[BEGIN]

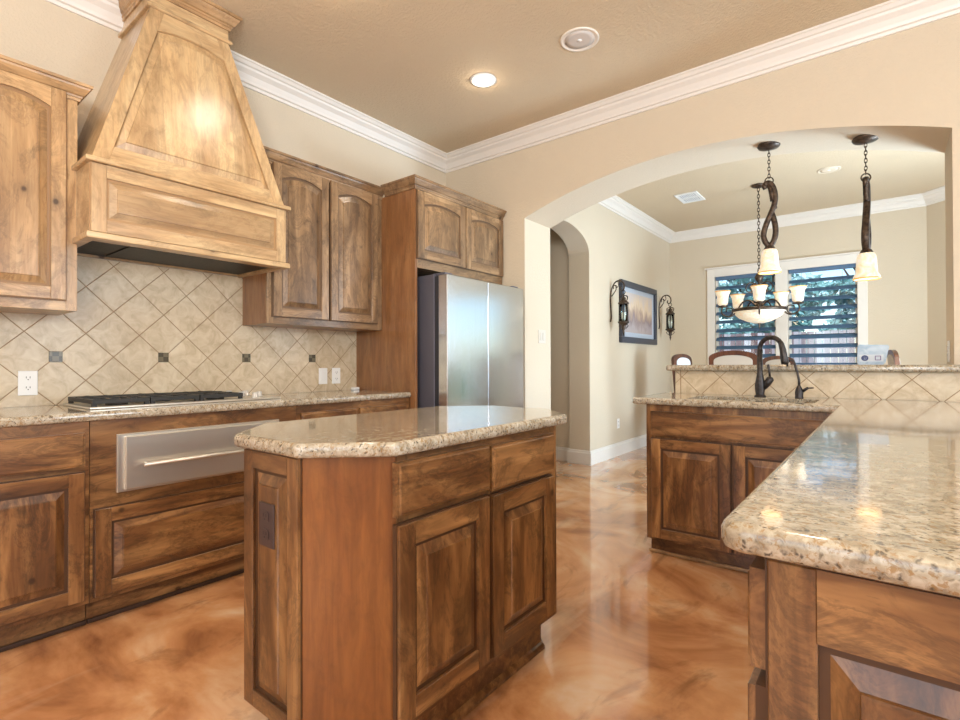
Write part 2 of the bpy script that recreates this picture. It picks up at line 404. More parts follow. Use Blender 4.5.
def slab(pts, z0, z1, r=.03, hole=None, parent=None, name='countertop', mat=None):
    """granite slab, outline counter-clockwise, eased bullnose edge"""
    bm = bm_new(); P = roundpoly(pts, r); th = z1-z0
    prof = [(.010, z0), (.003, z0+.004), (0, z0+.011), (0, z1-.012), (.0025, z1-.006), (.007, z1-.0015), (.014, z1)]
    rings = []
    for d, z in prof:
        q = offpoly(P, d); rings.append([bm.verts.new((x, y, z)) for x, y in q])
    n = len(P)
    for a, b in zip(rings, rings[1:]):
        for k in range(n):
            f = bm.faces.new((a[k], a[(k+1) % n], b[(k+1) % n], b[k])); f.smooth = True
    hs = []
    if hole:
        hp = roundpoly(hole, .04); hs = [[bm.verts.new((x, y, z)) for x, y in hp] for z in (z0, z1)]
        for k in range(len(hp)): bm.faces.new((hs[0][k], hs[0][(k+1) % len(hp)], hs[1][(k+1) % len(hp)], hs[1][k]))
    for ring, hh, rv in ((rings[0], hs[0] if hole else None, True), (rings[-1], hs[1] if hole else None, False)):
        lp = [[v.co.copy() for v in ring]] + ([[v.co.copy() for v in hh]] if hole else [])
        for l in lp:
            for c in l: c.z = 0
        fl = list(ring) + (list(hh) if hole else [])
        for q in tessellate_polygon(lp):
            try: bm.faces.new([fl[i] for i in q])
            except ValueError: pass
    return obj(name, bm, mat or GRAN, parent)

# --------------------------------------- raised-panel fronts (local: x width, z up, outward = -y)
def top_curve(x, xa, xb, z, rise, n=10):
    """points from xb to xa along an arched top"""
    return [(xb+(xa-xb)*i/n, z+rise*(1-((2*i/n)-1)**2)) for i in range(n+1)]
def front(w, h, fam, parent, name='door', th=.023, st=.058, rise=0.0, tr=None, M=None, loc=(0, 0, 0), flat=False, panel_name='raised_panel', x0=0, horizontal=False):
    """overlay door/drawer front built on the plane y=0 outward to -th"""
    bm = bm_new()
    f_ = lambda y: (lambda a, b: (a, y, b))
    if flat:
        box(bm, 0, w, -th+.006, 0, 0, h, 0, 1)
        P = [(.0, 0), (w, 0), (w, h), (0, h)]
        prism(bm, P, f_(-th+.006), f_(-th+.004), 1); prism(bm, offpoly(P, .006), f_(-th+.004), f_(-th), 1, .004)
        o = obj(name, bm, [fam['v'], fam['h']], parent, M); o.location = loc; return o
    box(bm, 0, w, -th+.010, 0, 0, h, 0, 2)                        # back slab = stepped edge; glaze tone also paints the gap shade
    e = .004; A, B = st, w-st; z0, z1 = st, h-(tr or st)-rise
    y1 = -th+.010
    prism(bm, [(e, e), (A, e), (A, h-e), (e, h-e)], f_(y1), f_(-th), 0, .0016)
    prism(bm, [(B, e), (w-e, e), (w-e, h-e), (B, h-e)], f_(y1), f_(-th), 0, .0016)
    prism(bm, [(A, e), (B, e), (B, z0), (A, z0)], f_(y1), f_(-th), 1, .0016)
    tc_ = top_curve(0, A, B, z1, rise, 12 if rise else 1)
    prism(bm, tc_ + [(A, h-e), (B, h-e)], f_(y1), f_(-th), 1, tri_caps=True)
    o = obj(name, bm, [fam['v'], fam['h'], fam['g']], parent, M); o.location = loc
    # raised panel: rings of the same outline stepped inwards; outer ones carry glaze and painted groove shade
    bm = bm_new(); n = 12 if rise else 1; rings = []
    for d, y in ((.0005, y1+.003), (.0005, y1+.002), (.009, y1+.001), (.040, -th+.001), (.0415, -th-.003), (.045, -th-.0035)):
        k = max(0, 1-d/(B-A)*2) if rise else 1
        pts = [(A+d, z0+d), (B-d, z0+d)] + top_curve(0, A+d, B-d, z1-d, rise*k, n)
        rings.append([bm.verts.new((a, y, b)) for a, b in pts])
    N = len(rings[0])
    for q, (a, b) in enumerate(zip(rings, rings[1:])):
        for i in range(N): bm.faces.new((a[i], a[(i+1) % N], b[(i+1) % N], b[i])).material_index = 1 if q < 2 else 0
    bm.faces.new(rings[-1])
    p = obj(panel_name, bm, [fam['q'] if horizontal else fam['p'], fam['g']], o, M); p.location = (0, 0, 0)
    return o
def wbox(name, parent, mat, *a, bev=0.0015, M=None):
    bm = bm_new(); box(bm, *a, bev=bev); return obj(name, bm, mat, parent, M)
RX = PI/2          # faces +x : local x -> +y, outward -> +x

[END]

## WHAT IS ASKED
Copy out every line of the material above exactly, skipping the pictures.

## TASK RESPONSE
Write part 2 of the bpy script that recreates this picture. It picks up at line 404. More parts follow. Use Blender 4.5.
def slab(pts, z0, z1, r=.03, hole=None, parent=None, name='countertop', mat=None):
    """granite slab, outline counter-clockwise, eased bullnose edge"""
    bm = bm_new(); P = roundpoly(pts, r); th = z1-z0
    prof = [(.010, z0), (.003, z0+.004), (0, z0+.011), (0, z1-.012), (.0025, z1-.006), (.007, z1-.0015), (.014, z1)]
    rings = []
    for d, z in prof:
        q = offpoly(P, d); rings.append([bm.verts.new((x, y, z)) for x, y in q])
    n = len(P)
    for a, b in zip(rings, rings[1:]):
        for k in range(n):
            f = bm.faces.new((a[k], a[(k+1) % n], b[(k+1) % n], b[k])); f.smooth = True
    hs = []
    if hole:
        hp = roundpoly(hole, .04); hs = [[bm.verts.new((x, y, z)) for x, y in hp] for z in (z0, z1)]
        for k in range(len(hp)): bm.faces.new((hs[0][k], hs[0][(k+1) % len(hp)], hs[1][(k+1) % len(hp)], hs[1][k]))
    for ring, hh, rv in ((rings[0], hs[0] if hole else None, True), (rings[-1], hs[1] if hole else None, False)):
        lp = [[v.co.copy() for v in ring]] + ([[v.co.copy() for v in hh]] if hole else [])
        for l in lp:
            for c in l: c.z = 0
        fl = list(ring) + (list(hh) if hole else [])
        for q in tessellate_polygon(lp):
            try: bm.faces.new([fl[i] for i in q])
            except ValueError: pass
    return obj(name, bm, mat or GRAN, parent)

# --------------------------------------- raised-panel fronts (local: x width, z up, outward = -y)
def top_curve(x, xa, xb, z, rise, n=10):
    """points from xb to xa along an arched top"""
    return [(xb+(xa-xb)*i/n, z+rise*(1-((2*i/n)-1)**2)) for i in range(n+1)]
def front(w, h, fam, parent, name='door', th=.023, st=.058, rise=0.0, tr=None, M=None, loc=(0, 0, 0), flat=False, panel_name='raised_panel', x0=0, horizontal=False):
    """overlay door/drawer front built on the plane y=0 outward to -th"""
    bm = bm_new()
    f_ = lambda y: (lambda a, b: (a, y, b))
    if flat:
        box(bm, 0, w, -th+.006, 0, 0, h, 0, 1)
        P = [(.0, 0), (w, 0), (w, h), (0, h)]
        prism(bm, P, f_(-th+.006), f_(-th+.004), 1); prism(bm, offpoly(P, .006), f_(-th+.004), f_(-th), 1, .004)
        o = obj(name, bm, [fam['v'], fam['h']], parent, M); o.location = loc; return o
    box(bm, 0, w, -th+.010, 0, 0, h, 0, 2)                        # back slab = stepped edge; glaze tone also paints the gap shade
    e = .004; A, B = st, w-st; z0, z1 = st, h-(tr or st)-rise
    y1 = -th+.010
    prism(bm, [(e, e), (A, e), (A, h-e), (e, h-e)], f_(y1), f_(-th), 0, .0016)
    prism(bm, [(B, e), (w-e, e), (w-e, h-e), (B, h-e)], f_(y1), f_(-th), 0, .0016)
    prism(bm, [(A, e), (B, e), (B, z0), (A, z0)], f_(y1), f_(-th), 1, .0016)
    tc_ = top_curve(0, A, B, z1, rise, 12 if rise else 1)
    prism(bm, tc_ + [(A, h-e), (B, h-e)], f_(y1), f_(-th), 1, tri_caps=True)
    o = obj(name, bm, [fam['v'], fam['h'], fam['g']], parent, M); o.location = loc
    # raised panel: rings of the same outline stepped inwards; outer ones carry glaze and painted groove shade
    bm = bm_new(); n = 12 if rise else 1; rings = []
    for d, y in ((.0005, y1+.003), (.0005, y1+.002), (.009, y1+.001), (.040, -th+.001), (.0415, -th-.003), (.045, -th-.0035)):
        k = max(0, 1-d/(B-A)*2) if rise else 1
        pts = [(A+d, z0+d), (B-d, z0+d)] + top_curve(0, A+d, B-d, z1-d, rise*k, n)
        rings.append([bm.verts.new((a, y, b)) for a, b in pts])
    N = len(rings[0])
    for q, (a, b) in enumerate(zip(rings, rings[1:])):
        for i in range(N): bm.faces.new((a[i], a[(i+1) % N], b[(i+1) % N], b[i])).material_index = 1 if q < 2 else 0
    bm.faces.new(rings[-1])
    p = obj(panel_name, bm, [fam['q'] if horizontal else fam['p'], fam['g']], o, M); p.location = (0, 0, 0)
    return o
def wbox(name, parent, mat, *a, bev=0.0015, M=None):
    bm = bm_new(); box(bm, *a, bev=bev); return obj(name, bm, mat, parent, M)
RX = PI/2          # faces +x : local x -> +y, outward -> +x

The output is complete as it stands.